== Work to be completed ==
Transcribe the listing below word for word.

** Start Information provided **

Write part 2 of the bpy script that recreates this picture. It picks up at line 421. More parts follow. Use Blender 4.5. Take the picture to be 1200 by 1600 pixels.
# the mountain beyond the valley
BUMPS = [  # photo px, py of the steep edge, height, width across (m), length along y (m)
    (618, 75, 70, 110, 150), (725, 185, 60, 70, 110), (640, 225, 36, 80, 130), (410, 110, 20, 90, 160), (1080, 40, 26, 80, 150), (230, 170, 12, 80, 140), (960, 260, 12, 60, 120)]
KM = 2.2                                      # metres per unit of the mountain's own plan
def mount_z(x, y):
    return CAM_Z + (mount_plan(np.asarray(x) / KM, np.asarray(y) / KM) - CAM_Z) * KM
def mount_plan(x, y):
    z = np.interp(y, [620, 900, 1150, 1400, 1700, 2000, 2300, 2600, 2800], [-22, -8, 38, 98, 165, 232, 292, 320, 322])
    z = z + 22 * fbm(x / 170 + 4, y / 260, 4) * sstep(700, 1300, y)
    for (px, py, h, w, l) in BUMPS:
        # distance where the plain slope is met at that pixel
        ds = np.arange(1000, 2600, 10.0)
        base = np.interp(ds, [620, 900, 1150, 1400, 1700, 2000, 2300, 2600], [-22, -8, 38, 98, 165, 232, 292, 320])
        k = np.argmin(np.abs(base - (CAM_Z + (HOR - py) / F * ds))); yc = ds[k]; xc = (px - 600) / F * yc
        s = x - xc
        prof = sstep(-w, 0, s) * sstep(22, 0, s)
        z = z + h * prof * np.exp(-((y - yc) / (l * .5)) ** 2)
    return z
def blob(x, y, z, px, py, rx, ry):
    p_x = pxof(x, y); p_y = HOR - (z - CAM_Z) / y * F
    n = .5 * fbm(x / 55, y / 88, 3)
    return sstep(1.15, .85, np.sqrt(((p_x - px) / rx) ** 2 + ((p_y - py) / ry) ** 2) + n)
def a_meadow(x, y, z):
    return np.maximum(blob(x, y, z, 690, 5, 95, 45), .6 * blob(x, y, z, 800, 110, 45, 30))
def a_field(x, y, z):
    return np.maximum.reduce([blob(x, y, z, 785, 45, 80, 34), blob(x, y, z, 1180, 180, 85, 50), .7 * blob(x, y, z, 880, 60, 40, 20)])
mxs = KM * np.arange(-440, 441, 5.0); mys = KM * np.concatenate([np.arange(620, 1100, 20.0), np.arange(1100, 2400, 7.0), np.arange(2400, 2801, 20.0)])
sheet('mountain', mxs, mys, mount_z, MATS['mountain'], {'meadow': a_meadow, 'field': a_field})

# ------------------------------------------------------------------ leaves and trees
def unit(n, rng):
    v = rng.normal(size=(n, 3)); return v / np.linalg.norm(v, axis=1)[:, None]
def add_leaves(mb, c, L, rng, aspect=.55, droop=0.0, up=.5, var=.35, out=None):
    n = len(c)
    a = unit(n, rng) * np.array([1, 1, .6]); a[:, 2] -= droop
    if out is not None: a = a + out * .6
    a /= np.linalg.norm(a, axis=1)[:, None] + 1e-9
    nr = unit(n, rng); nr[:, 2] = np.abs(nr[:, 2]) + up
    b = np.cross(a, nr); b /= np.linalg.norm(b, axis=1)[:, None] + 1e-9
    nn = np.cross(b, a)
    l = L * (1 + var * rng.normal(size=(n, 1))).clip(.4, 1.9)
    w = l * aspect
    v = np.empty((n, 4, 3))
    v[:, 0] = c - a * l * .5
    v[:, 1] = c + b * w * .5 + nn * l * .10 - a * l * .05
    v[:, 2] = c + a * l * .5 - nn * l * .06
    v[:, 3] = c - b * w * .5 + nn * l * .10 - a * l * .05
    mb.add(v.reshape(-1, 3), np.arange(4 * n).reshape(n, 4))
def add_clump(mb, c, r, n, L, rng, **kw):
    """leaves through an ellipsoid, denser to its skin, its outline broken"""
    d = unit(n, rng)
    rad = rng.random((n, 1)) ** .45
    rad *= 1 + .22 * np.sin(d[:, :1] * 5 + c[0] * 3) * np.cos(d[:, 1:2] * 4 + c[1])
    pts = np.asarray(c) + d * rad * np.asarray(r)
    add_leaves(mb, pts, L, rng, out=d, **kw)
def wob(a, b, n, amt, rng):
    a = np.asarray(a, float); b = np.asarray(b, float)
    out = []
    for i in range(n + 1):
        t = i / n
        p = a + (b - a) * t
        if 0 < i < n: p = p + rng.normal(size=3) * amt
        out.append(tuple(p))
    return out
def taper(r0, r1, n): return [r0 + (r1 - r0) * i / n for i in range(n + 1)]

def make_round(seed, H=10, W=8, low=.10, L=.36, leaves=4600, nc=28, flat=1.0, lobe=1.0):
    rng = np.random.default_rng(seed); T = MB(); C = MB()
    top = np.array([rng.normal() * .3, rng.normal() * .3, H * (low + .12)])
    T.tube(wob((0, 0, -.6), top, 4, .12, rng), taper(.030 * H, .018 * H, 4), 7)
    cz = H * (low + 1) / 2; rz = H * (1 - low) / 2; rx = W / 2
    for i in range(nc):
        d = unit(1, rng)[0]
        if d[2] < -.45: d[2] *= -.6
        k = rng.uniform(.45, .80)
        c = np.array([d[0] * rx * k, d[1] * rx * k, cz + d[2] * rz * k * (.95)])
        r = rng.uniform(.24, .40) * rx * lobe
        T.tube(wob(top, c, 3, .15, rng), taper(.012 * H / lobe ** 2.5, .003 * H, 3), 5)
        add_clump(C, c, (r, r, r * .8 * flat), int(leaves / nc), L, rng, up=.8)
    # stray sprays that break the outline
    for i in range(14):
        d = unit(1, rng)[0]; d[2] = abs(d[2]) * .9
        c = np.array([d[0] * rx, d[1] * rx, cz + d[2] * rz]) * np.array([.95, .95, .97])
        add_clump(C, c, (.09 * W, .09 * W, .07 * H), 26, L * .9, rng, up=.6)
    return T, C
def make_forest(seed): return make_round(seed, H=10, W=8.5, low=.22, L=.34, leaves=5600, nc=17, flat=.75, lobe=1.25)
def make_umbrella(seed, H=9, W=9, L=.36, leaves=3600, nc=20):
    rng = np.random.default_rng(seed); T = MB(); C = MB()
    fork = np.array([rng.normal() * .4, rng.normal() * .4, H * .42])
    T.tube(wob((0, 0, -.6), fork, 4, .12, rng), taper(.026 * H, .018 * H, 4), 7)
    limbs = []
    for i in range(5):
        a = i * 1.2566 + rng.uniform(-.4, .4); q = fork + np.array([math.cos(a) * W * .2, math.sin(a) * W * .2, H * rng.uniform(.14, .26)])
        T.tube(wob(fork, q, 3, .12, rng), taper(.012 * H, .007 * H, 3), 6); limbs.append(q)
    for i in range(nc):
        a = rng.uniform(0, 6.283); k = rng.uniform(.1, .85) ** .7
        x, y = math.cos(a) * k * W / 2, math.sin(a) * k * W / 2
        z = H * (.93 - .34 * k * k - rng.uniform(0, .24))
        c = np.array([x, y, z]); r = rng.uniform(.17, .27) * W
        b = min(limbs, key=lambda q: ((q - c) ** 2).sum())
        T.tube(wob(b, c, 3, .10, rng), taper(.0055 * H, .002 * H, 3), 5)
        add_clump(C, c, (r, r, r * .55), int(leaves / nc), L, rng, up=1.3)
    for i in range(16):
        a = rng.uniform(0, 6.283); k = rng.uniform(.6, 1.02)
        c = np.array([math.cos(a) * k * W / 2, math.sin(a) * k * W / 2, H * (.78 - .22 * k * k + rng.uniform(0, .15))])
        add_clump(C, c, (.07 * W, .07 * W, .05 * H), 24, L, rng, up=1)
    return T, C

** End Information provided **

== Written response ==
Write part 2 of the bpy script that recreates this picture. It picks up at line 421. More parts follow. Use Blender 4.5. Take the picture to be 1200 by 1600 pixels.
# the mountain beyond the valley
BUMPS = [  # photo px, py of the steep edge, height, width across (m), length along y (m)
    (618, 75, 70, 110, 150), (725, 185, 60, 70, 110), (640, 225, 36, 80, 130), (410, 110, 20, 90, 160), (1080, 40, 26, 80, 150), (230, 170, 12, 80, 140), (960, 260, 12, 60, 120)]
KM = 2.2                                      # metres per unit of the mountain's own plan
def mount_z(x, y):
    return CAM_Z + (mount_plan(np.asarray(x) / KM, np.asarray(y) / KM) - CAM_Z) * KM
def mount_plan(x, y):
    z = np.interp(y, [620, 900, 1150, 1400, 1700, 2000, 2300, 2600, 2800], [-22, -8, 38, 98, 165, 232, 292, 320, 322])
    z = z + 22 * fbm(x / 170 + 4, y / 260, 4) * sstep(700, 1300, y)
    for (px, py, h, w, l) in BUMPS:
        # distance where the plain slope is met at that pixel
        ds = np.arange(1000, 2600, 10.0)
        base = np.interp(ds, [620, 900, 1150, 1400, 1700, 2000, 2300, 2600], [-22, -8, 38, 98, 165, 232, 292, 320])
        k = np.argmin(np.abs(base - (CAM_Z + (HOR - py) / F * ds))); yc = ds[k]; xc = (px - 600) / F * yc
        s = x - xc
        prof = sstep(-w, 0, s) * sstep(22, 0, s)
        z = z + h * prof * np.exp(-((y - yc) / (l * .5)) ** 2)
    return z
def blob(x, y, z, px, py, rx, ry):
    p_x = pxof(x, y); p_y = HOR - (z - CAM_Z) / y * F
    n = .5 * fbm(x / 55, y / 88, 3)
    return sstep(1.15, .85, np.sqrt(((p_x - px) / rx) ** 2 + ((p_y - py) / ry) ** 2) + n)
def a_meadow(x, y, z):
    return np.maximum(blob(x, y, z, 690, 5, 95, 45), .6 * blob(x, y, z, 800, 110, 45, 30))
def a_field(x, y, z):
    return np.maximum.reduce([blob(x, y, z, 785, 45, 80, 34), blob(x, y, z, 1180, 180, 85, 50), .7 * blob(x, y, z, 880, 60, 40, 20)])
mxs = KM * np.arange(-440, 441, 5.0); mys = KM * np.concatenate([np.arange(620, 1100, 20.0), np.arange(1100, 2400, 7.0), np.arange(2400, 2801, 20.0)])
sheet('mountain', mxs, mys, mount_z, MATS['mountain'], {'meadow': a_meadow, 'field': a_field})

# ------------------------------------------------------------------ leaves and trees
def unit(n, rng):
    v = rng.normal(size=(n, 3)); return v / np.linalg.norm(v, axis=1)[:, None]
def add_leaves(mb, c, L, rng, aspect=.55, droop=0.0, up=.5, var=.35, out=None):
    n = len(c)
    a = unit(n, rng) * np.array([1, 1, .6]); a[:, 2] -= droop
    if out is not None: a = a + out * .6
    a /= np.linalg.norm(a, axis=1)[:, None] + 1e-9
    nr = unit(n, rng); nr[:, 2] = np.abs(nr[:, 2]) + up
    b = np.cross(a, nr); b /= np.linalg.norm(b, axis=1)[:, None] + 1e-9
    nn = np.cross(b, a)
    l = L * (1 + var * rng.normal(size=(n, 1))).clip(.4, 1.9)
    w = l * aspect
    v = np.empty((n, 4, 3))
    v[:, 0] = c - a * l * .5
    v[:, 1] = c + b * w * .5 + nn * l * .10 - a * l * .05
    v[:, 2] = c + a * l * .5 - nn * l * .06
    v[:, 3] = c - b * w * .5 + nn * l * .10 - a * l * .05
    mb.add(v.reshape(-1, 3), np.arange(4 * n).reshape(n, 4))
def add_clump(mb, c, r, n, L, rng, **kw):
    """leaves through an ellipsoid, denser to its skin, its outline broken"""
    d = unit(n, rng)
    rad = rng.random((n, 1)) ** .45
    rad *= 1 + .22 * np.sin(d[:, :1] * 5 + c[0] * 3) * np.cos(d[:, 1:2] * 4 + c[1])
    pts = np.asarray(c) + d * rad * np.asarray(r)
    add_leaves(mb, pts, L, rng, out=d, **kw)
def wob(a, b, n, amt, rng):
    a = np.asarray(a, float); b = np.asarray(b, float)
    out = []
    for i in range(n + 1):
        t = i / n
        p = a + (b - a) * t
        if 0 < i < n: p = p + rng.normal(size=3) * amt
        out.append(tuple(p))
    return out
def taper(r0, r1, n): return [r0 + (r1 - r0) * i / n for i in range(n + 1)]

def make_round(seed, H=10, W=8, low=.10, L=.36, leaves=4600, nc=28, flat=1.0, lobe=1.0):
    rng = np.random.default_rng(seed); T = MB(); C = MB()
    top = np.array([rng.normal() * .3, rng.normal() * .3, H * (low + .12)])
    T.tube(wob((0, 0, -.6), top, 4, .12, rng), taper(.030 * H, .018 * H, 4), 7)
    cz = H * (low + 1) / 2; rz = H * (1 - low) / 2; rx = W / 2
    for i in range(nc):
        d = unit(1, rng)[0]
        if d[2] < -.45: d[2] *= -.6
        k = rng.uniform(.45, .80)
        c = np.array([d[0] * rx * k, d[1] * rx * k, cz + d[2] * rz * k * (.95)])
        r = rng.uniform(.24, .40) * rx * lobe
        T.tube(wob(top, c, 3, .15, rng), taper(.012 * H / lobe ** 2.5, .003 * H, 3), 5)
        add_clump(C, c, (r, r, r * .8 * flat), int(leaves / nc), L, rng, up=.8)
    # stray sprays that break the outline
    for i in range(14):
        d = unit(1, rng)[0]; d[2] = abs(d[2]) * .9
        c = np.array([d[0] * rx, d[1] * rx, cz + d[2] * rz]) * np.array([.95, .95, .97])
        add_clump(C, c, (.09 * W, .09 * W, .07 * H), 26, L * .9, rng, up=.6)
    return T, C
def make_forest(seed): return make_round(seed, H=10, W=8.5, low=.22, L=.34, leaves=5600, nc=17, flat=.75, lobe=1.25)
def make_umbrella(seed, H=9, W=9, L=.36, leaves=3600, nc=20):
    rng = np.random.default_rng(seed); T = MB(); C = MB()
    fork = np.array([rng.normal() * .4, rng.normal() * .4, H * .42])
    T.tube(wob((0, 0, -.6), fork, 4, .12, rng), taper(.026 * H, .018 * H, 4), 7)
    limbs = []
    for i in range(5):
        a = i * 1.2566 + rng.uniform(-.4, .4); q = fork + np.array([math.cos(a) * W * .2, math.sin(a) * W * .2, H * rng.uniform(.14, .26)])
        T.tube(wob(fork, q, 3, .12, rng), taper(.012 * H, .007 * H, 3), 6); limbs.append(q)
    for i in range(nc):
        a = rng.uniform(0, 6.283); k = rng.uniform(.1, .85) ** .7
        x, y = math.cos(a) * k * W / 2, math.sin(a) * k * W / 2
        z = H * (.93 - .34 * k * k - rng.uniform(0, .24))
        c = np.array([x, y, z]); r = rng.uniform(.17, .27) * W
        b = min(limbs, key=lambda q: ((q - c) ** 2).sum())
        T.tube(wob(b, c, 3, .10, rng), taper(.0055 * H, .002 * H, 3), 5)
        add_clump(C, c, (r, r, r * .55), int(leaves / nc), L, rng, up=1.3)
    for i in range(16):
        a = rng.uniform(0, 6.283); k = rng.uniform(.6, 1.02)
        c = np.array([math.cos(a) * k * W / 2, math.sin(a) * k * W / 2, H * (.78 - .22 * k * k + rng.uniform(0, .15))])
        add_clump(C, c, (.07 * W, .07 * W, .05 * H), 24, L, rng, up=1)
    return T, C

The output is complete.